Malgré le statut d'auteur de bande dessinée et malgré la passion que ce médium inspire à Resnais depuis toujours, il est établi au départ que le film ne parlera en aucun cas de bandes dessinées. Après avoir exploré diverses pistes (un ancien combattant américain revient sur les lieux du débarquement...), Resnais et Feiffer dénoncent leur bonne résolution : le héros de leur film sera un auteur de bandes dessinées. Le film est tourné en anglais et il vaut mieux le voir en anglais, parce que la version française est terriblement encombrée des accents de cow-boys que les doubleurs ont cru bon d'imiter.

Une particularité de ce film est l'insersion de Hep Cat et Sally Cat, les deux personnages du comic-strip de Joey Wellman, à divers moments du film : on voit Hep Cat dialoguer avec Joey et Sally Cat dialoguer avec Elsie (on apprendra plus tard que Joey avait crée Sally Cat pour sa fille).
Ces incrustations très artificielles ont géné une partie du public.
Il y a de plus dans I want to go home un grand sens de la chorégraphie, particulièrement étonnant dans les scènes du vernissage de l'exposition, celle de la fête chez Christian Gauthier et enfin celle du bal masqué chez la mère de Christian Gauthier. Les personnages se cherchent, se trouvent, continuent des conversations avec d'autres que ceux avec qui ils les ont commencées.

Malgrè ses qualités, les spectateurs ont boudé le film et la critique l'a mal perçu. Marin Karmitz suggère que l'affiche était ratée. Alain Resnais pense à présent que les références à des auteurs de bandes dessinées comme Herriman, Eisner, Spiegelman ou Al Cap n'auront amusé ou intéressé que des spécialistes, ces auteurs étant méprisés dans leur propre pays et passablement méconnus par chez nous.
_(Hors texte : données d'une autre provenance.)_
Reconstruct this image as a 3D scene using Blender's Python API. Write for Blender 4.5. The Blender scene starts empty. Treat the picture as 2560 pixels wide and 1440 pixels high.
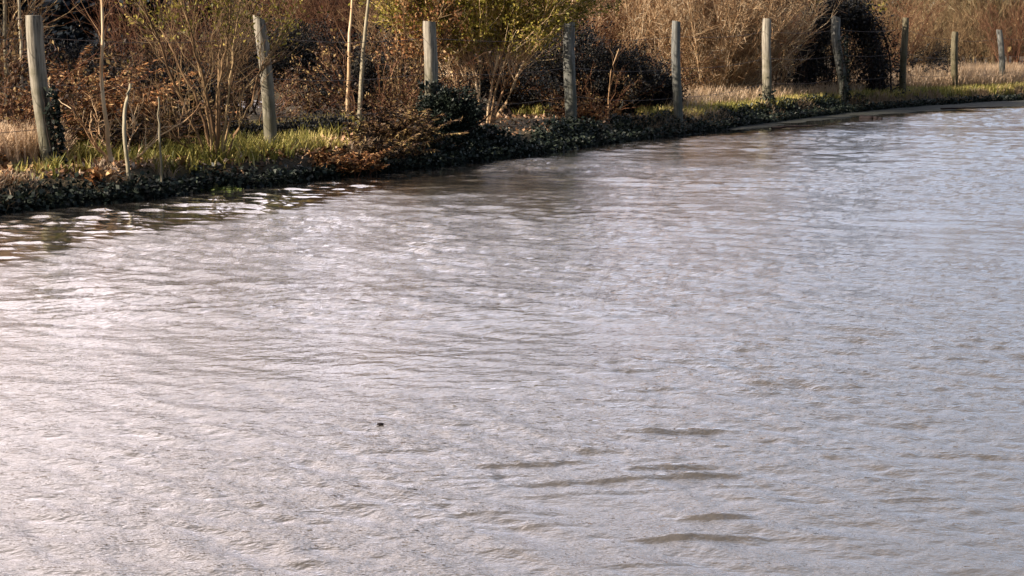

Le fait de parler de bande dessinée est un point rédibitoire : on ne mélange pas deux médiums aussi différents et en même temps concurrents comme sont le cinéma et la bande dessinée impunément. Il faut noter aussi que le film sort en 1989, période à laquelle la bande dessinée a subitement fatigué le public qui l'avait fétée des années 1970.
Le film évoque également un décalage entre deux civilisations (France bavarde et cynique, Amérique simple et sincère)
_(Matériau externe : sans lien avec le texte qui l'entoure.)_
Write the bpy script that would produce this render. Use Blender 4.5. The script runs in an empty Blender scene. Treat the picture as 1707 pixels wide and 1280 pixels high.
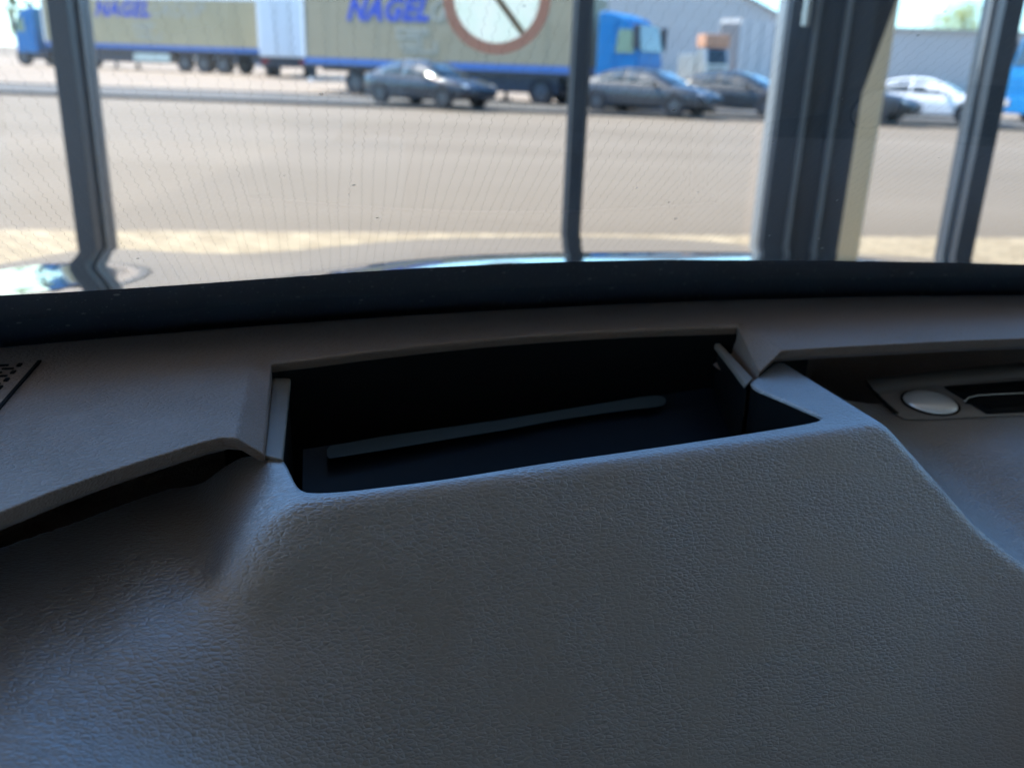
import bpy, bmesh, math, random
import numpy as np
from mathutils import Vector, Matrix
R_ = math.radians
random.seed(7)
sc = bpy.context.scene
COL = sc.collection

# ------------------------------------------------------------------ camera
EYE = Vector((0, 0, 1.5))
PITCH, ROLL, YAWCAR, FPX = R_(19.6), R_(2.05), R_(12), 1500.0
CAMROT = Matrix.Rotation(math.pi/2-PITCH, 3, 'X') @ Matrix.Rotation(ROLL, 3, 'Z')
cd = bpy.data.cameras.new('camera')
cam = bpy.data.objects.new('camera', cd); COL.objects.link(cam)
cam.location = EYE; cam.rotation_euler = CAMROT.to_euler()
cd.sensor_width = 36; cd.lens = FPX/1707*36
cd.clip_start = 0.02; cd.clip_end = 2000
cd.dof.use_dof = True; cd.dof.focus_distance = 0.43; cd.dof.aperture_fstop = 8.6
sc.camera = cam

# ------------------------------------------------------------------ world, sun, exposure
SUN_EL, SUN_AZ = R_(54), R_(-72)       # azimuth from +Y towards +X
w = bpy.data.worlds.new('World'); sc.world = w; w.use_nodes = True
nt = w.node_tree; bg = nt.nodes['Background']
sky = nt.nodes.new('ShaderNodeTexSky'); sky.sky_type = 'NISHITA'; sky.sun_disc = False
sky.sun_elevation = SUN_EL; sky.sun_rotation = SUN_AZ
sky.air_density = 1.0; sky.dust_density = 0.4; sky.ozone_density = 5.0
tint = nt.nodes.new('ShaderNodeMixRGB'); tint.blend_type = 'MULTIPLY'; tint.inputs[0].default_value = 1; tint.inputs[2].default_value = (.67, .905, .99, 1)
nt.links.new(sky.outputs[0], tint.inputs[1]); nt.links.new(tint.outputs[0], bg.inputs[0]); bg.inputs[1].default_value = 0.15
sl = bpy.data.lights.new('sun', 'SUN'); sl.energy = 3.2; sl.angle = R_(0.55); sl.color = (1, .90, .77)
so = bpy.data.objects.new('sun', sl); COL.objects.link(so)
sd = Vector((math.sin(SUN_AZ)*math.cos(SUN_EL), math.cos(SUN_AZ)*math.cos(SUN_EL), math.sin(SUN_EL)))
so.rotation_euler = (-sd).to_track_quat('-Z', 'Y').to_euler(); so.location = (0, 0, 30)
sc.view_settings.view_transform = 'Standard'; sc.view_settings.look = 'None'
sc.view_settings.gamma = 1; sc.view_settings.exposure = 1.95

# ------------------------------------------------------------------ helpers
RZC = Matrix.Rotation(-YAWCAR, 3, 'Z')
def ray(x, y): return CAMROT @ Vector(((x-853.5)/FPX, -(y-640)/FPX, -1))
def car(x, y, v=None, w=None):
    """point of the car (car axes, heights from the ground) seen at distance v ahead or level w relative to the eye"""
    d = RZC @ ray(x, y); t = v/d.y if v is not None else w/d.z
    p = d*t; return Vector((p.x, p.y, p.z+1.5))
def wd(x, y, Y):
    d = ray(x, y); return EYE + d*(Y/d.y)

def new_mat(name):
    m = bpy.data.materials.new(name); m.use_nodes = True
    return m, m.node_tree.nodes, m.node_tree.links, m.node_tree.nodes['Principled BSDF']
def plain(name, col, rough=.6, metal=0, spec=.5, coat=0, var=.06, scale=3.0, bump=0, bscale=40, emis=None):
    m, N, L, b = new_mat(name)
    tc = N.new('ShaderNodeTexCoord'); no = N.new('ShaderNodeTexNoise'); no.inputs['Scale'].default_value = scale
    no.inputs['Detail'].default_value = 5
    L.new(tc.outputs['Object'], no.inputs['Vector'])
    mx = N.new('ShaderNodeMixRGB'); mx.inputs[1].default_value = (*[c*(1-var*2) for c in col], 1)
    mx.inputs[2].default_value = (*[min(1, c*(1+var*2)) for c in col], 1)
    L.new(no.outputs['Fac'], mx.inputs[0]); L.new(mx.outputs[0], b.inputs['Base Color'])
    b.inputs['Roughness'].default_value = rough; b.inputs['Metallic'].default_value = metal
    b.inputs['Specular IOR Level'].default_value = spec; b.inputs['Coat Weight'].default_value = coat
    b.inputs['Coat Roughness'].default_value = .03
    if bump:
        n2 = N.new('ShaderNodeTexNoise'); n2.inputs['Scale'].default_value = bscale; n2.inputs['Detail'].default_value = 6
        L.new(tc.outputs['Object'], n2.inputs['Vector'])
        bp = N.new('ShaderNodeBump'); bp.inputs['Strength'].default_value = 1; bp.inputs['Distance'].default_value = bump
        L.new(n2.outputs['Fac'], bp.inputs['Height']); L.new(bp.outputs[0], b.inputs['Normal'])
    return m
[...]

I want to go home est un film sérieux et mélancolique déguisé en comédie. Il est délicat de parler de la vieillesse d'un homme (Joey), de l'urgence qu'il ressent à se rabibocher avec sa fille en utilisant un prétexte scénaristique réputé léger comme la bande dessinée. Il est tout aussi déroutant d'évoquer les grands changements d'une civilisation en utilisant ce petit bout de lorgnette que sont les personnages de comics.